This spring brings a new crop of informational picture books that offer readers of all ages new insights on healthy eating, food access, and food preparation. Food topics, of course, are of perennial interest and these new books join contemporary classics featuring food heroes, kids’ science related to food topics, and food gardening. Let’s take a tour of all that’s new this spring and pantry shelves they join.
“Food is so much more than nourishment. Gottesfeld’s inspiring story with Agatha’s bright, beautiful illustrations is a reminder of how kindness also feeds us.” When Mollie Katzen, best-selling author of The Moosewood Cookbook and Pretend Soup, blurbs a food-centric title, readers take note! Food for Hope, written by Jeff Gottesfeld and illustrated by Michelle Laurentia Agatha, has just been published by Creston Books, and shares the true story of how John van Hengel started the world’s first food bank in 1967 and went on to create a network of food banks through Feeding America. Just as Katzen is known for her taste in cookbooks, Gottesfeld and Creston Books are well known for picture book biographies that introduce important, yet little recognized, cultural history-makers. Step beyond reading about food bank establishments to participating by checking out the nearest one where you, too, can volunteer. The Feeding America site also provides facts about hunger today in the United States and a variety of ways you can work to alleviate it.
Food for the Future: Sustainable Farms Around the World, by Mia Wenjen and illustrated by Robert Sae-Heng, is also new this spring, published by Barefoot Books. As the title indicates, the perspective here is global and the content addresses healthy farming. Intended for picture book readers ages three to eight, the facts and featured sidebars can also invite older readers to use this book when performing a first research project. Find out about undersea farming, how farming has changed across history and how different countries and cultures farm today, and also how climate change can be addressed through healthier farming methods.
Other springtime food book releases offer stories that support food themes. City Beet, by Tziporah Cohen with illustrations by Udayana Lugo, and published by Sleeping Bear Press, transplants the Russian folktale featuring an enormous turnip to a modern and diverse American neighborhood where neighbors work together to plant and care for their urban garden with an end toward celebrating with a potluck.
Apple Pie Picnic, by Alicia Durant and illustrated by Brian Fitzgerald, published by Red Comet Press, is a bilingual (Spanish/English) picture book about the annual cycle of the fruit-bearing tree that provides the juicy ingredient for that picnic dessert.
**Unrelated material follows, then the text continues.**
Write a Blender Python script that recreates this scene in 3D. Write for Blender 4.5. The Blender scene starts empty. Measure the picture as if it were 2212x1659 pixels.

Rich in back matter, this is a story that also blooms with factual pages about the stages of bud, flower, and fruit development.
A new paperback edition of Community Soup, written and illustrated by Alma Fullerton, is arriving soon from Pajama Press. Set in Kenya, this picture book story offers a look at creative solutions when a herd of pet goats threatens the work students have put into a school vegetable garden. Serve this one with How Does My Garden Grow?, written and illustrated by Dutch artist Gerda Muller and published in English by Floris Books. Here the seasonal cycle of gardening vegetables is a new experience for a little city-dweller whose previous experiences were of produce coming from the local supermarket.
Additional slightly seasoned foodie kids’ books to make sure your collection includes are from the Food Heroes series by Readers To Eaters. Sandor Katz and the Tiny Wild, by Jacqueline Briggs Martin and June Jo Lee, with illustrations by Julie Wilson, is the latest English language addition to this picture book biography collection. This one celebrates the fermentation process and also demonstrates how Food Heroes, like Sandor Katz and others in this series, have many identities: foodies all, yes, and also a professional athlete, an AIDS activist, a food truck chef, and a restauranteur. Readers To Eaters celebrates food bilingually as well. Look for the new Spanish edition of El chef Roy Choi y su remix dela comida callejera, by Martin and Lee, with illustrations by graffiti artist Man One. You can also listen to Readers To Eaters picture books in highly produced audiobook format thanks to Live Oak Media.
There are dozens of other kid-friendly food titles available in board book, picture book, storybook, and nonfiction narrative. The final one we’ll mention here, however, comes from Inhabit Media, the Nunavut publisher. Niam! Cooking with Kids, by Kerry McCluskey, provides recipes just right for kid production and enjoyment, with the added twist that all the ingredients are indeed available in Nunavut and with ways to use cooking to give back to the community, traditional Inuit knowledge about country food, and lists of skills that kids will develop as they work their way through each recipe.
Let’s eat! And let’s share our bounty so no one has to go hungry.